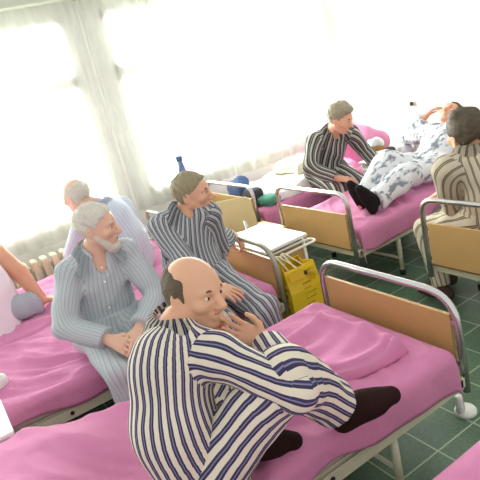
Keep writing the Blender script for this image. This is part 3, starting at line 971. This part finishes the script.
def sheet(label, xf, y0, y1, L, dr, seed, material='pink', wr=.006, drop0=.10, drop1=.10, foot=.08, dents=(), humps=(), group='pink bed sheets', name='bed_sheet', crease=None, s0=.0, cat='sheet'):
    """one fitted cloth: top with wrinkles, both sides and the foot end hanging down"""
    W = y1 - y0
    n_s, n_t = int(L * 62), 66
    bm = bmesh.new(); vs = []
    Ltot = foot + L
    for i in range(n_s + 1):
        a = -foot + Ltot * i / n_s
        row = []
        for j in range(n_t + 1):
            b_ = -drop0 + (drop0 + W + drop1) * j / n_t
            s = max(a, 0); y = y0 + min(max(b_, 0), W)
            z = BED_Z; x = xf + dr * (s + s0)
            R_ = .03
            ov0, ov1, ovf = max(-b_, 0), max(b_ - W, 0), max(-a, 0)
            e = min(b_, W - b_, 1)
            if 0 <= e < R_: z -= R_ * (1 - math.sqrt(max(1 - (1 - e / R_) ** 2, 0))) * .8
            if 0 <= a < R_: z -= R_ * (1 - math.sqrt(max(1 - (1 - a / R_) ** 2, 0))) * .6
            ov = max(ov0, ov1)
            if ov > 0:
                k = 1 + .30 * math.sin(s * 5 + seed) * (1 if ov0 else .6) + .12 * math.sin(s * 13 + seed * 2)
                z -= .025 + ov * k
                y += (-1 if ov0 else 1) * (.006 + .010 * (ov / .1) * (.5 + .5 * math.sin(s * 21 + seed * 3)))
            if ovf > 0:
                z -= .02 + ovf; x -= dr * .004
            if ov == 0 and ovf == 0:
                q = min(max(e, 0) / .06, 1) * min(a / .06, 1)
                z += wr * noise2(s * 3.2, b_ * 5.5, seed) * q * 1.3
                # drawn creases running across
                cr = math.sin(s * 26 + 5 * math.sin(b_ * 3.1 + seed) + 2 * math.sin(b_ * 7 + s * 2)) * .5 + .5
                z += wr * 1.3 * cr ** 6 * (0.5 + .5 * math.sin(s * 2.3 + b_ * 4 + seed)) * q
                if crease:
                    ca, cf, cm = crease
                    ph_ = cf * (math.cos(ca) * b_ - math.sin(ca) * s) + 1.6 * math.sin(s * 4.1 + seed) + 1.1 * math.sin(b_ * 6.3 + s * 2.7 + seed) 
                    z += cm * ((.5 + .5 * math.sin(ph_)) ** 4 + .6 * (.5 + .5 * math.sin(ph_ * 2.3 + 2 * math.sin(s * 5 + b_ * 3))) ** 6) * (.45 + .55 * math.sin(s * 3.3 - b_ * 4.2 + seed * 2) ** 2) * q
                for (ds, dt, rr, amp) in dents:
                    d2 = ((s - ds) ** 2 + (b_ - dt) ** 2) / rr ** 2
                    z -= amp * math.exp(-d2)
                    th_ = math.atan2(b_ - dt, s - ds)
                    z += .010 * math.exp(-(d2 ** .5 - 1.25) ** 2 * 4) * math.sin(th_ * 11 + seed) * q
                for (hs, ht, rs, rt, amp) in humps:
                    z += amp / (1 + (((s - hs) / rs) ** 2 + ((b_ - ht) / rt) ** 2) ** 2) * min(max(e, 0) / .05, 1)
            row.append(bm.verts.new((x, y, z)))
        vs.append(row)
    for i in range(n_s):
        for j in range(n_t):
            bm.faces.new((vs[i][j], vs[i + 1][j], vs[i + 1][j + 1], vs[i][j + 1]))
    bmesh.ops.recalc_face_normals(bm, faces=bm.faces[:])
    up_ = sum(f.normal.z for f in bm.faces)
    if up_ < 0: bmesh.ops.reverse_faces(bm, faces=bm.faces[:])
    r_ = bmesh.ops.solidify(bm, geom=bm.faces[:], thickness=.004)
    o = obj(name, bm, material, None, True, at=V(xf + dr * L / 2, (y0 + y1) / 2, BED_Z))
    return tag(o, label, cat, group)

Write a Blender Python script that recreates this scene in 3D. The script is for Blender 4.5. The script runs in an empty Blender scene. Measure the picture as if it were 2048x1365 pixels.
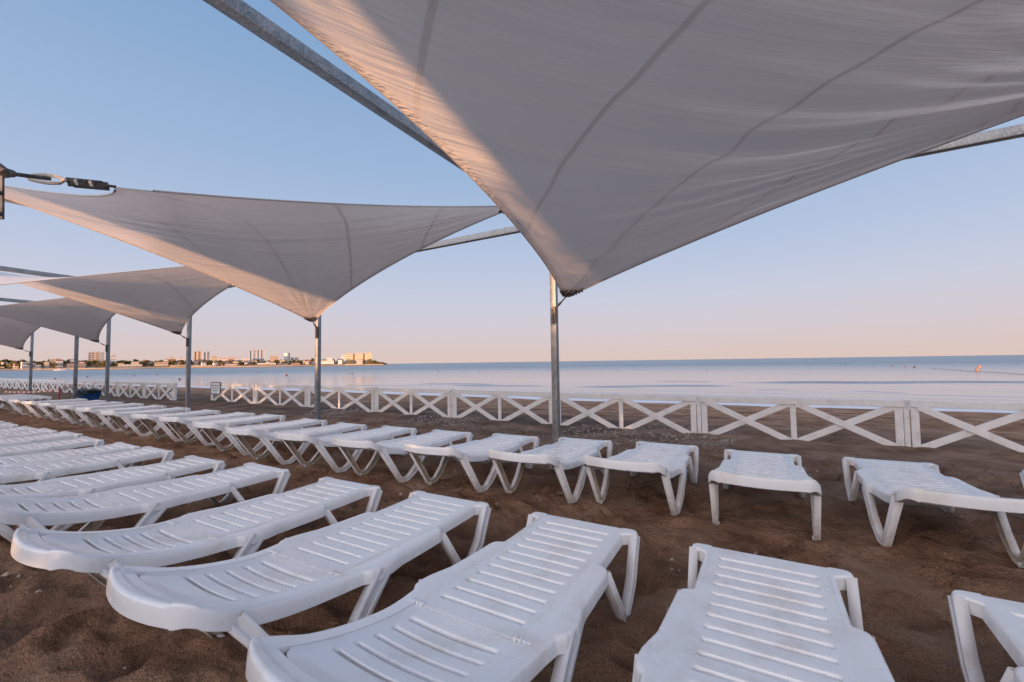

------------------------

All of the lines above should be printed exactly, minus the pictures.

Keep writing the Blender script for this image. This is part 3, starting at line 971. This part finishes the script.
def sheet(label, xf, y0, y1, L, dr, seed, material='pink', wr=.006, drop0=.10, drop1=.10, foot=.08, dents=(), humps=(), group='pink bed sheets', name='bed_sheet', crease=None, s0=.0, cat='sheet'):
    """one fitted cloth: top with wrinkles, both sides and the foot end hanging down"""
    W = y1 - y0
    n_s, n_t = int(L * 62), 66
    bm = bmesh.new(); vs = []
    Ltot = foot + L
    for i in range(n_s + 1):
        a = -foot + Ltot * i / n_s
        row = []
        for j in range(n_t + 1):
            b_ = -drop0 + (drop0 + W + drop1) * j / n_t
            s = max(a, 0); y = y0 + min(max(b_, 0), W)
            z = BED_Z; x = xf + dr * (s + s0)
            R_ = .03
            ov0, ov1, ovf = max(-b_, 0), max(b_ - W, 0), max(-a, 0)
            e = min(b_, W - b_, 1)
            if 0 <= e < R_: z -= R_ * (1 - math.sqrt(max(1 - (1 - e / R_) ** 2, 0))) * .8
            if 0 <= a < R_: z -= R_ * (1 - math.sqrt(max(1 - (1 - a / R_) ** 2, 0))) * .6
            ov = max(ov0, ov1)
            if ov > 0:
                k = 1 + .30 * math.sin(s * 5 + seed) * (1 if ov0 else .6) + .12 * math.sin(s * 13 + seed * 2)
                z -= .025 + ov * k
                y += (-1 if ov0 else 1) * (.006 + .010 * (ov / .1) * (.5 + .5 * math.sin(s * 21 + seed * 3)))
            if ovf > 0:
                z -= .02 + ovf; x -= dr * .004
            if ov == 0 and ovf == 0:
                q = min(max(e, 0) / .06, 1) * min(a / .06, 1)
                z += wr * noise2(s * 3.2, b_ * 5.5, seed) * q * 1.3
                # drawn creases running across
                cr = math.sin(s * 26 + 5 * math.sin(b_ * 3.1 + seed) + 2 * math.sin(b_ * 7 + s * 2)) * .5 + .5
                z += wr * 1.3 * cr ** 6 * (0.5 + .5 * math.sin(s * 2.3 + b_ * 4 + seed)) * q
                if crease:
                    ca, cf, cm = crease
                    ph_ = cf * (math.cos(ca) * b_ - math.sin(ca) * s) + 1.6 * math.sin(s * 4.1 + seed) + 1.1 * math.sin(b_ * 6.3 + s * 2.7 + seed) 
                    z += cm * ((.5 + .5 * math.sin(ph_)) ** 4 + .6 * (.5 + .5 * math.sin(ph_ * 2.3 + 2 * math.sin(s * 5 + b_ * 3))) ** 6) * (.45 + .55 * math.sin(s * 3.3 - b_ * 4.2 + seed * 2) ** 2) * q
                for (ds, dt, rr, amp) in dents:
                    d2 = ((s - ds) ** 2 + (b_ - dt) ** 2) / rr ** 2
                    z -= amp * math.exp(-d2)
                    th_ = math.atan2(b_ - dt, s - ds)
                    z += .010 * math.exp(-(d2 ** .5 - 1.25) ** 2 * 4) * math.sin(th_ * 11 + seed) * q
                for (hs, ht, rs, rt, amp) in humps:
                    z += amp / (1 + (((s - hs) / rs) ** 2 + ((b_ - ht) / rt) ** 2) ** 2) * min(max(e, 0) / .05, 1)
            row.append(bm.verts.new((x, y, z)))
        vs.append(row)
    for i in range(n_s):
        for j in range(n_t):
            bm.faces.new((vs[i][j], vs[i + 1][j], vs[i + 1][j + 1], vs[i][j + 1]))
    bmesh.ops.recalc_face_normals(bm, faces=bm.faces[:])
    up_ = sum(f.normal.z for f in bm.faces)
    if up_ < 0: bmesh.ops.reverse_faces(bm, faces=bm.faces[:])
    r_ = bmesh.ops.solidify(bm, geom=bm.faces[:], thickness=.004)
    o = obj(name, bm, material, None, True, at=V(xf + dr * L / 2, (y0 + y1) / 2, BED_Z))
    return tag(o, label, cat, group)

Write a Blender Python script that recreates this scene in 3D. The script is for Blender 4.5. The script runs in an empty Blender scene. Measure the picture as if it were 2048x1365 pixels.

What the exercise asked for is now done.